The conclusion that I am coming to is that most civilians, and please don't take this personally if you are one reading this post, have no clue what military life is like and therefore may not know how to relate.  When you're military and you move to a new base the first few questions usually asked are:
"Where did you move from?", "What group/organization/squadron does your spouse work for?", "Do you have children?"  The one's I've been asked when I've met new people here are: "Do you have kids?", "Do you live near by?", "What does your husband do?"  And usually when I utter these 4 little words to answer that last question, "He's in the military," I either get one of two responses - "Oh." or a semi-blank stare.  As a military wife, when you end up at a new base, it's a lot easier to fit in because you can bet your bottom dollar that you'll find more than one person who is in your shoes.  They completely understand what your life is like.  Here in the civilian world, not so much.  They don't understand when your husband calls at 3:00 in the afternoon on a Monday and says, "I have to go to (fill-in-the-blank) tomorrow (there are times we'll get 2 days or more notice) and you just have go with the flow.  Even when your cursing the military under your breath because there's something you really wanted to do and can't because you have to take care of the kiddos while your spouse is gone.  A decent chunk of military life is lived on the fly.  You never know what tomorrow will bring.  You just pray that on the days your hubby has to be away, you can survive without needing a straight jacket upon hubby's return.  In my case, my kiddos know when daddy is away they will be extra rotten and emotionally draining good.  I dread those days.  I also dread the days where hubby would normally work reasonable hours but ends up putting in a 12 hr day and comes home as I'm putting kids to bed and lusting for a glass of wine or other alcoholic beverage to cap off my chaotic day.

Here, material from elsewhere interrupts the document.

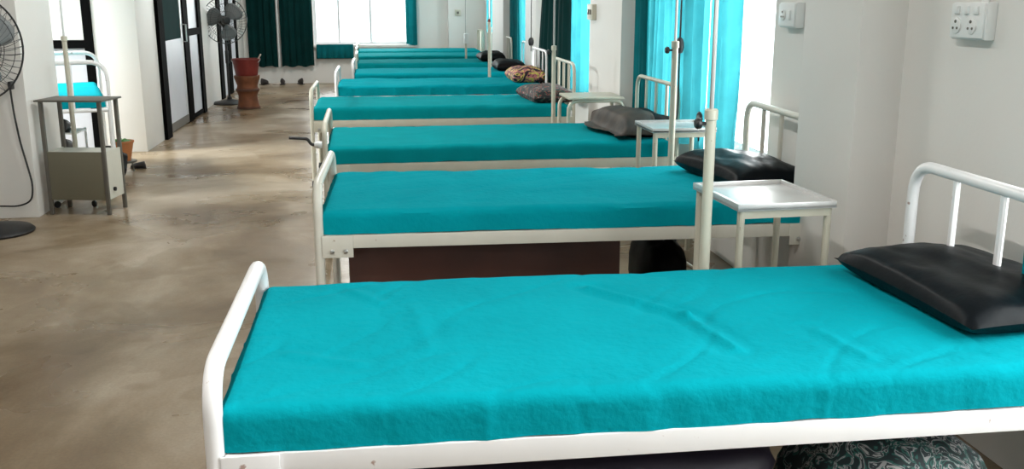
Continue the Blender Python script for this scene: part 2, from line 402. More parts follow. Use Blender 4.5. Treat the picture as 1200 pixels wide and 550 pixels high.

Being a military wife in a civilian world also has its good.  It's shown me that life after retirement is going to be seriously different.  I'm experiencing a bit of it most of it now.  I have no base to go to.  No wives group to be a member of.  No squadron get togethers.  It's just me having to figure things out on my own without a group of gals I can complain to about how military life can suck sometimes and get what I'm talking about.

I have made some good GREAT friends along this bumpy and ever changing game called life.  One of them I will be seeing for the first time in 4 1/2 yrs next week when I visit her in Vegas.  That is one of the greatest gifts this experience has given me.  We may change addresses every 3 or so years, but we stay in contact with one another as time goes on and when we do get together again, we pick up right where we left off.  Almost as though nothing has changed since we saw one another last.  Well, almost.  There might be a few more kids in the picture.  A few fine lines on our faces and a few gray hairs in our heads (from all the grief our kids give us and the stresses our husband's job puts on us).  Other than that...  So if you're a civilian out there and you're reading my post.  My very LONG post that you very well could've just skimmed through and you meet someone like me who won't be around for long, we still need friends.  Us military wives can sometimes be the best friends you will find because we've been through the whole "been there, done that" A LOT and we learn how to make friends for life no matter where the road may take us next.  We're talented like that.

 And now that it is WAY, WAY, WAY past my bedtime, I'm saying... so long, fair well, auf wiedersehen, good night!


  1. Happy UBP10 Party!!! The linkys up there are insane, I cannot possibly visit everyone. So glad, I found yours. I am now a follower, you can also follow my blog at www.safehomehappymom.com

    Have a great week!!! Lets finish this party!

  2. La-La-Liene... I'm hugging you my newly found sister in military life. You put all of that SO well! The places that I have lived have been military communities, but over the years, I've found myself partaking in the lifestyle less and less, if I can help it... I have what I consider to be one good friend here (and we've been here 8 months). It has just seemingly become more difficult to transition, for me at least, over the years and with each subsequent move.

    I'm glad you came by my blog, and I will definitely be following you. You can, then, tell me about the wonderful adventure known as civilian life when you get out a couple of years before us. lol

  3. I'm not a military wife, but we moved to a military town and I was so impressed with how quickly everyone became my best friends, it was such an open town! Loved it! And miss it! Found you through UBP

  4. OK! I get the be a parent and not a friend and I would really really be your friend if you moved here! Actually I would love to meet you one day as we say and do alot of the same things. Perhaps it is the non American roots.
    Hope Emi's teeth are giving her less grief today.
    P.S. Lily doesn't like living here either and a a mother that kills me.